EXERCISE INSTRUCTIONS: Both the line containing "Write the bpy" and the line containing "bg = w.node_tree.nodes['Background'];" are part of the range to copy, along with every line between them. Copy it exactly and leave out the pictures.

======== EXTRACTED ENTRIES ========

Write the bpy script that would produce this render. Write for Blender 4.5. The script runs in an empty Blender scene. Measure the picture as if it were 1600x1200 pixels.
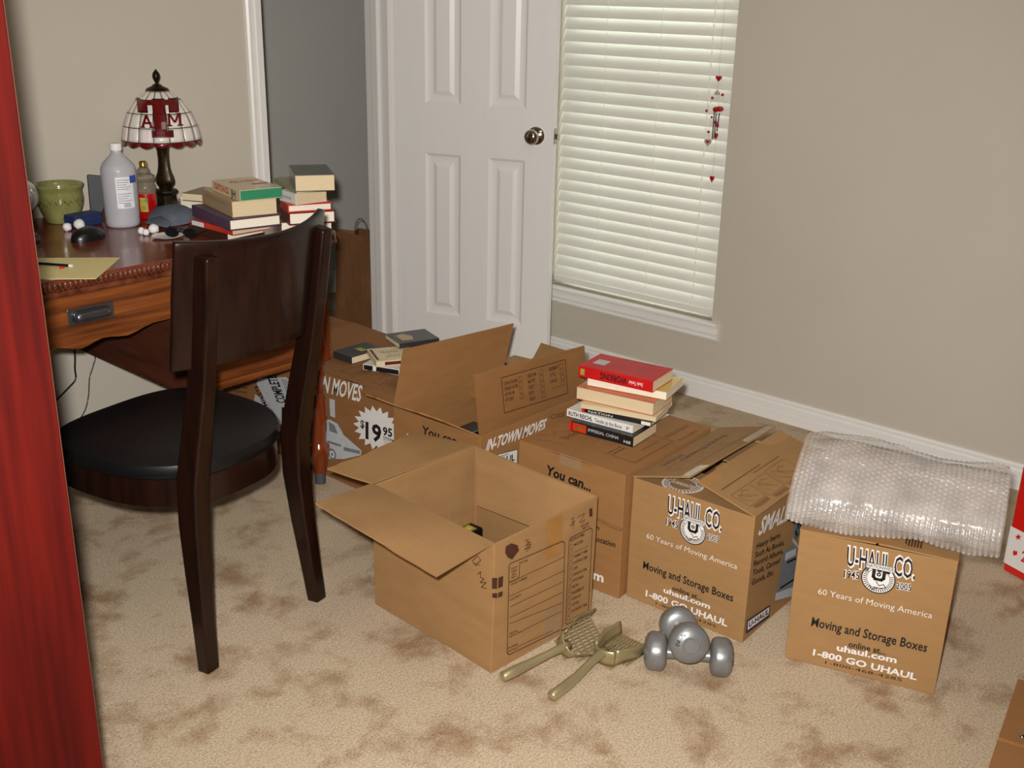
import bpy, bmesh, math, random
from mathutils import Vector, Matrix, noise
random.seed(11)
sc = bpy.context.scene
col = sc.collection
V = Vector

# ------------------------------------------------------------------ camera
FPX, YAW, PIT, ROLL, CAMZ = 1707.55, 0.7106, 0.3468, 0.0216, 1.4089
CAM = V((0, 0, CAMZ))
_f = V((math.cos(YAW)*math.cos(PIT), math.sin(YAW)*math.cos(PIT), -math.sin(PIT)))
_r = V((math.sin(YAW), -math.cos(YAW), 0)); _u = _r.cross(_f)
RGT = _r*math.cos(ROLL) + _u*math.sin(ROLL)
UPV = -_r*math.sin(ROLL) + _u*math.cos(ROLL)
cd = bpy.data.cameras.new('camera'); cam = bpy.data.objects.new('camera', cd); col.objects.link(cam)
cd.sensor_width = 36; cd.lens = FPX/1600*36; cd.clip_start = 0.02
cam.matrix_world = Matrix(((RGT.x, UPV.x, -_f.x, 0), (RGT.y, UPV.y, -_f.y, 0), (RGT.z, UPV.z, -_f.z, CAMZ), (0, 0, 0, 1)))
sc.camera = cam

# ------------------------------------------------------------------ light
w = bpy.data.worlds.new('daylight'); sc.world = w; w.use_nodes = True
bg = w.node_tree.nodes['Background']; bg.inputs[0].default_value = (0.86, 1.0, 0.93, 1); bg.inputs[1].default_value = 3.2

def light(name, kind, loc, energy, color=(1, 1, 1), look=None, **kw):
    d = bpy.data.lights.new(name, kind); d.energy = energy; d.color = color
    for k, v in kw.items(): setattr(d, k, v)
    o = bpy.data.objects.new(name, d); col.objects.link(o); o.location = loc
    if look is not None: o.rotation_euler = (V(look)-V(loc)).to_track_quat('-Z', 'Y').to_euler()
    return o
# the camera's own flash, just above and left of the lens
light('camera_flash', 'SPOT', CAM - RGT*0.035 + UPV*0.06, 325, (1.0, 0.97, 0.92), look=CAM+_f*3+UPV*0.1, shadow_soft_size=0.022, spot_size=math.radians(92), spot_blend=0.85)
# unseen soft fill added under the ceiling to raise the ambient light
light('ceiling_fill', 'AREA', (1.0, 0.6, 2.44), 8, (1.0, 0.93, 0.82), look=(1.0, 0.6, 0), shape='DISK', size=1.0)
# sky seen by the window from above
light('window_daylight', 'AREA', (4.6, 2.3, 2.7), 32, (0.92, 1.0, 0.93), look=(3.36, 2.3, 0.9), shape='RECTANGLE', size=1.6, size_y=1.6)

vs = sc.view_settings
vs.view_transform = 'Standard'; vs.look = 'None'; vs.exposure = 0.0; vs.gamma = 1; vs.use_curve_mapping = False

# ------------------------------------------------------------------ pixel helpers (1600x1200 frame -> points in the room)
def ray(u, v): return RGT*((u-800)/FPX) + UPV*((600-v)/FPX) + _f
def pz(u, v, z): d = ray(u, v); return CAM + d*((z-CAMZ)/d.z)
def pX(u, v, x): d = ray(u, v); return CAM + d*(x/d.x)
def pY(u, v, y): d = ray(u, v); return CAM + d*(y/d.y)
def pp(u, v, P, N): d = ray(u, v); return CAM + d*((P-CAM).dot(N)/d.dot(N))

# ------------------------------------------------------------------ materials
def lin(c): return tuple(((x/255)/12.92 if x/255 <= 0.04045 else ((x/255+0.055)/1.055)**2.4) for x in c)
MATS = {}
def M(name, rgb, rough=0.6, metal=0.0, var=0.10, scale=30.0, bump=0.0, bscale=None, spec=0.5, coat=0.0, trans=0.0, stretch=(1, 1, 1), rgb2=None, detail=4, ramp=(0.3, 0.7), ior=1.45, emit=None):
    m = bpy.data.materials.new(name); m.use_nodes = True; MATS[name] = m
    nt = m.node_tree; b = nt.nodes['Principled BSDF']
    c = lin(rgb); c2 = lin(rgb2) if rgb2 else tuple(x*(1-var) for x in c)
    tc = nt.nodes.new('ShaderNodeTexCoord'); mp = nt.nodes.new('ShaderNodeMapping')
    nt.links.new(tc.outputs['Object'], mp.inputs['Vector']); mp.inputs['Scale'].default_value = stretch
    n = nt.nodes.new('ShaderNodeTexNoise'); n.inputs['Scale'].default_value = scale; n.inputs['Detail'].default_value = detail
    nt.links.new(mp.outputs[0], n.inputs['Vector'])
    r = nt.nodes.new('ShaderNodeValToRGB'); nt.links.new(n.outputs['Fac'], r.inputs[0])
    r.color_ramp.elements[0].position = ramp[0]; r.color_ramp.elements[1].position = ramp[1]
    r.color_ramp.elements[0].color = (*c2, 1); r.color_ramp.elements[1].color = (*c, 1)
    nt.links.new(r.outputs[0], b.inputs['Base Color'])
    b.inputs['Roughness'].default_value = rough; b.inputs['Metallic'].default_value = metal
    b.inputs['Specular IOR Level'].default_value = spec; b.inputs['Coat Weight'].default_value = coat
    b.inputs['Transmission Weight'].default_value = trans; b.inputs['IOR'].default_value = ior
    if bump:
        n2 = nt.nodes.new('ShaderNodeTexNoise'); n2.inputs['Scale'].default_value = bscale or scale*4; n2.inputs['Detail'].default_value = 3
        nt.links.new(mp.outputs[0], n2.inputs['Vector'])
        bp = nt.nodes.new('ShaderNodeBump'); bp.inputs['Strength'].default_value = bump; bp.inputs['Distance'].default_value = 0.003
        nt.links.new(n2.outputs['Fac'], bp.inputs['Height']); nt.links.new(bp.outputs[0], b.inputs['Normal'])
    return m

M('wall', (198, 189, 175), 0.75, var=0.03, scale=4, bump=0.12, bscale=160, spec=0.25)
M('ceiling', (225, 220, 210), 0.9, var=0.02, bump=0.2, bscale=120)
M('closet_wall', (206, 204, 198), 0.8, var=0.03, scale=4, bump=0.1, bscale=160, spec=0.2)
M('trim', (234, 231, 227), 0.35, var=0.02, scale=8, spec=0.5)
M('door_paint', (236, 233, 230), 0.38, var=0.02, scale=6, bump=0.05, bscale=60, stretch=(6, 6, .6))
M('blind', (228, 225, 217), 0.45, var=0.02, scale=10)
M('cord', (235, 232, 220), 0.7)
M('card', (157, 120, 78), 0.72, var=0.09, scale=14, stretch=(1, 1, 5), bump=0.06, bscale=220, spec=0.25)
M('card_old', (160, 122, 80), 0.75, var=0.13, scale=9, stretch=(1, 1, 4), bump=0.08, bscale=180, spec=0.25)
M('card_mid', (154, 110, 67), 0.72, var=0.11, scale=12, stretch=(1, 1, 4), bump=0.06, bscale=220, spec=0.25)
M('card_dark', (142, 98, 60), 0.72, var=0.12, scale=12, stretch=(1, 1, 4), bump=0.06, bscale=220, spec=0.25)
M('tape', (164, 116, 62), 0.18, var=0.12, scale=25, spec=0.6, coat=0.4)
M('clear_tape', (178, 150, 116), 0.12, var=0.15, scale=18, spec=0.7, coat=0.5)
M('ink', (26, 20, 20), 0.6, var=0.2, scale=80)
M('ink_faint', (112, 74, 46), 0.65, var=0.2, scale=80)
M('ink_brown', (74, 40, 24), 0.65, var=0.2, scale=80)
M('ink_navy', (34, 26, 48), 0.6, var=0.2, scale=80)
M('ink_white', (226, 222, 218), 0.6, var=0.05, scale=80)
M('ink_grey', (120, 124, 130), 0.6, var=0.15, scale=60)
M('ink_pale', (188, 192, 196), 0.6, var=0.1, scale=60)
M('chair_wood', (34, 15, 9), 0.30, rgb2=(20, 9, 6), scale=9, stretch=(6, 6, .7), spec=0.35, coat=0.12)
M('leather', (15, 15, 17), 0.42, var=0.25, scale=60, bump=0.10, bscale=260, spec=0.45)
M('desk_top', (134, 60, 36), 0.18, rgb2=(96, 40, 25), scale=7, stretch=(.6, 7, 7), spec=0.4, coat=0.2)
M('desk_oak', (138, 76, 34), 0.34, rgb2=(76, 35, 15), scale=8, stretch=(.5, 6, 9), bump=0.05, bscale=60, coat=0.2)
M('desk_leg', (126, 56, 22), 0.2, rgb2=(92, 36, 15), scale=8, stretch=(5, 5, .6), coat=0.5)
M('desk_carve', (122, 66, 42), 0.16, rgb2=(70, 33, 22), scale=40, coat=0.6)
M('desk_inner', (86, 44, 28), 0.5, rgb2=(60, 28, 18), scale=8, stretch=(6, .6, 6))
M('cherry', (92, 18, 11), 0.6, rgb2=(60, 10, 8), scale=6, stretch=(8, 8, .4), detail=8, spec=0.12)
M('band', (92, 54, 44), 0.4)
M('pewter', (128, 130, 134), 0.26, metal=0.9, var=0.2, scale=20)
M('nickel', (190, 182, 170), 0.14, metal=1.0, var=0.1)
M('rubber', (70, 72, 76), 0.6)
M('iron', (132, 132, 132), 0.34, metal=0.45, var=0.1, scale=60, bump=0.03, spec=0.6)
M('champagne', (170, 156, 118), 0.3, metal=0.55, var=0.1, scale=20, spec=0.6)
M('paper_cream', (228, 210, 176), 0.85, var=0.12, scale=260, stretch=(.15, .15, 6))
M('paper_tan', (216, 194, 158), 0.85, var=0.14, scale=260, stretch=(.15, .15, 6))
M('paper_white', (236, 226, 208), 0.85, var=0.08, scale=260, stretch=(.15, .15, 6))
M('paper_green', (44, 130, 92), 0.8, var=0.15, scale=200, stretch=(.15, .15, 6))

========
======== EXTRACTED ENTRIES ========

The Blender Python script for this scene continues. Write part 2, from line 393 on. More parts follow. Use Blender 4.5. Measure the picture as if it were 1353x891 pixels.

========
======== EXTRACTED ENTRIES ========

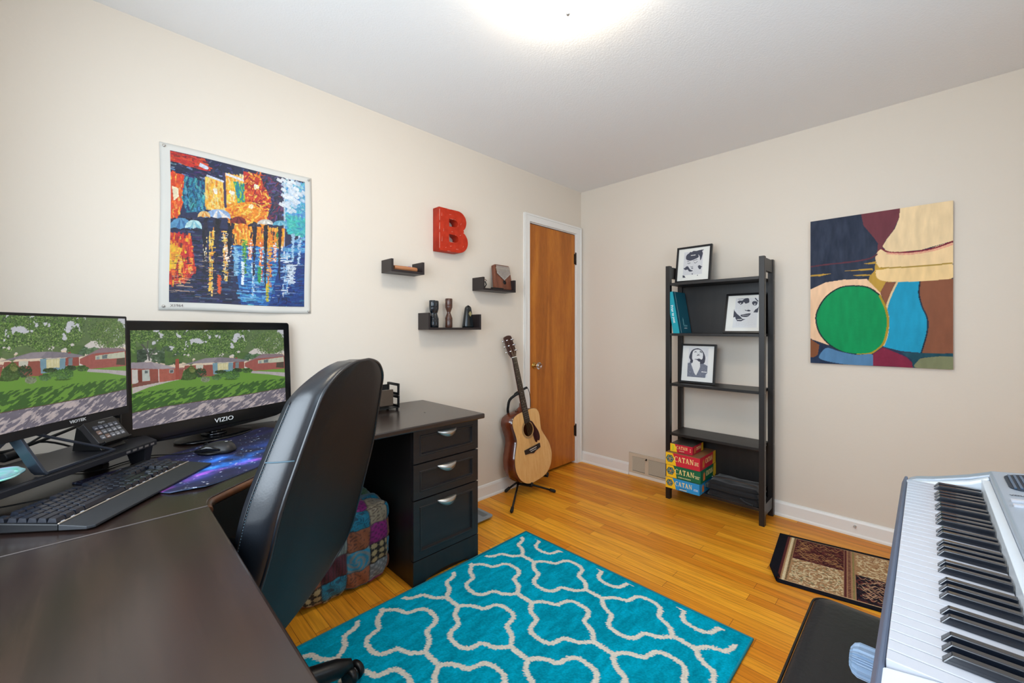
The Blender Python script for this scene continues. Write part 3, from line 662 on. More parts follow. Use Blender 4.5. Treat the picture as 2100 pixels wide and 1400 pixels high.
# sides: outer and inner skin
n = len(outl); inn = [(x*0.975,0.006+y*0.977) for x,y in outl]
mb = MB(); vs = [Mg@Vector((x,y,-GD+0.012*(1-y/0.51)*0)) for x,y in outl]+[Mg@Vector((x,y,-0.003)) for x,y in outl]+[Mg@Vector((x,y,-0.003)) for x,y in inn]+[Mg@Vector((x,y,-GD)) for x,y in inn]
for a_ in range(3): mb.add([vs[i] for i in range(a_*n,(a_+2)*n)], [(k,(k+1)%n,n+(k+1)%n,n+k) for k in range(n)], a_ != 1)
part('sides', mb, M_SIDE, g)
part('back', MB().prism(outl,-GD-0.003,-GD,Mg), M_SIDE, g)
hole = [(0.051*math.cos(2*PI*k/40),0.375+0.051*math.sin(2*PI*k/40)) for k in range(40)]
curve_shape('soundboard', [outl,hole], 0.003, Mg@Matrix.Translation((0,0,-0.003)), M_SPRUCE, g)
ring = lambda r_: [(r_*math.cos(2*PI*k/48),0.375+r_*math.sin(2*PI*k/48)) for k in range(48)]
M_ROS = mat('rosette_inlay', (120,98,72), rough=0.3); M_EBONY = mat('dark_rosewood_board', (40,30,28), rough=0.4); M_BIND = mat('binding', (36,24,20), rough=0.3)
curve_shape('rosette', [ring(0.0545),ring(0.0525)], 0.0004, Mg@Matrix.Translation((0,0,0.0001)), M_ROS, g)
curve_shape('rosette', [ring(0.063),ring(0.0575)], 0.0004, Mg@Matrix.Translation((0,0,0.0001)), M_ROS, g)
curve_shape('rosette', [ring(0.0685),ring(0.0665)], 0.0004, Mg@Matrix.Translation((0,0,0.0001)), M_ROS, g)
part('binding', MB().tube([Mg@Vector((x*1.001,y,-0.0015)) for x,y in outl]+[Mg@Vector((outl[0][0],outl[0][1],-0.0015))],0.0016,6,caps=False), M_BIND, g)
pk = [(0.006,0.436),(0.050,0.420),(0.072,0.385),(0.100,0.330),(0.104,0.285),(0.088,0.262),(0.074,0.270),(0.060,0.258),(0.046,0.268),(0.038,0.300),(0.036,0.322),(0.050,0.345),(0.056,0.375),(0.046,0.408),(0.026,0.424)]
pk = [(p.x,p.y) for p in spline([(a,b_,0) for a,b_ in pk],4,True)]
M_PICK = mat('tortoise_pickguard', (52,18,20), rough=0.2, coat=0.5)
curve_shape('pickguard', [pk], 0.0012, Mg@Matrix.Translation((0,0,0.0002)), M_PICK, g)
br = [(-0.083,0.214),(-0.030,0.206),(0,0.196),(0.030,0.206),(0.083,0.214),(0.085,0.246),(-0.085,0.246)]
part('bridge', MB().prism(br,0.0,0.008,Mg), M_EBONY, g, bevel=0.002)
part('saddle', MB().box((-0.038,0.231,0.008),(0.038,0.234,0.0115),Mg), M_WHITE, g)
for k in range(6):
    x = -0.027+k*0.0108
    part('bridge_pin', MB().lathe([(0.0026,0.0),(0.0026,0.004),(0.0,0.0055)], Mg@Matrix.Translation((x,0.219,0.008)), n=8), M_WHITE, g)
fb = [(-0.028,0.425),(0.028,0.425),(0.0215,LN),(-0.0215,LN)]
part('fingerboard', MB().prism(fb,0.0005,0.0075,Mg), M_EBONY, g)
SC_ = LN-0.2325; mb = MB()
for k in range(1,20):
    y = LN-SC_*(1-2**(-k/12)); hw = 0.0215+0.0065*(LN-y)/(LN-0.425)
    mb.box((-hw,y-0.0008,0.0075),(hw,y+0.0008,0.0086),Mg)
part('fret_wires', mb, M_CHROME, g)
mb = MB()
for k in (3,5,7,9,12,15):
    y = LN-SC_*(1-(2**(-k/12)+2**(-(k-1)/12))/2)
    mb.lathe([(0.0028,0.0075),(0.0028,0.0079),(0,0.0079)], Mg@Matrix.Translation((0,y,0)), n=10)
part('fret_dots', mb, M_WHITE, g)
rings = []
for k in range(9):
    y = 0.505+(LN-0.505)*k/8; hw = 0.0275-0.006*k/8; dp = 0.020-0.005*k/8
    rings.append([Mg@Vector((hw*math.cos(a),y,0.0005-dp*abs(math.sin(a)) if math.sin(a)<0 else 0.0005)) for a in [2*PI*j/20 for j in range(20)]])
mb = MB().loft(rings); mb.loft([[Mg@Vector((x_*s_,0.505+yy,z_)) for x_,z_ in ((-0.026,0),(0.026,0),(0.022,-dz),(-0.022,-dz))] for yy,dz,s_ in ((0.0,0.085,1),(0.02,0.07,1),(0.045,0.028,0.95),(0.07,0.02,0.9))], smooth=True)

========

RESULT FOR THIS TASK:
Write the bpy script that would produce this render. Write for Blender 4.5. The script runs in an empty Blender scene. Measure the picture as if it were 1600x1200 pixels.
import bpy, bmesh, math, random
from mathutils import Vector, Matrix, noise
random.seed(11)
sc = bpy.context.scene
col = sc.collection
V = Vector

# ------------------------------------------------------------------ camera
FPX, YAW, PIT, ROLL, CAMZ = 1707.55, 0.7106, 0.3468, 0.0216, 1.4089
CAM = V((0, 0, CAMZ))
_f = V((math.cos(YAW)*math.cos(PIT), math.sin(YAW)*math.cos(PIT), -math.sin(PIT)))
_r = V((math.sin(YAW), -math.cos(YAW), 0)); _u = _r.cross(_f)
RGT = _r*math.cos(ROLL) + _u*math.sin(ROLL)
UPV = -_r*math.sin(ROLL) + _u*math.cos(ROLL)
cd = bpy.data.cameras.new('camera'); cam = bpy.data.objects.new('camera', cd); col.objects.link(cam)
cd.sensor_width = 36; cd.lens = FPX/1600*36; cd.clip_start = 0.02
cam.matrix_world = Matrix(((RGT.x, UPV.x, -_f.x, 0), (RGT.y, UPV.y, -_f.y, 0), (RGT.z, UPV.z, -_f.z, CAMZ), (0, 0, 0, 1)))
sc.camera = cam

# ------------------------------------------------------------------ light
w = bpy.data.worlds.new('daylight'); sc.world = w; w.use_nodes = True
bg = w.node_tree.nodes['Background']; bg.inputs[0].default_value = (0.86, 1.0, 0.93, 1); bg.inputs[1].default_value = 3.2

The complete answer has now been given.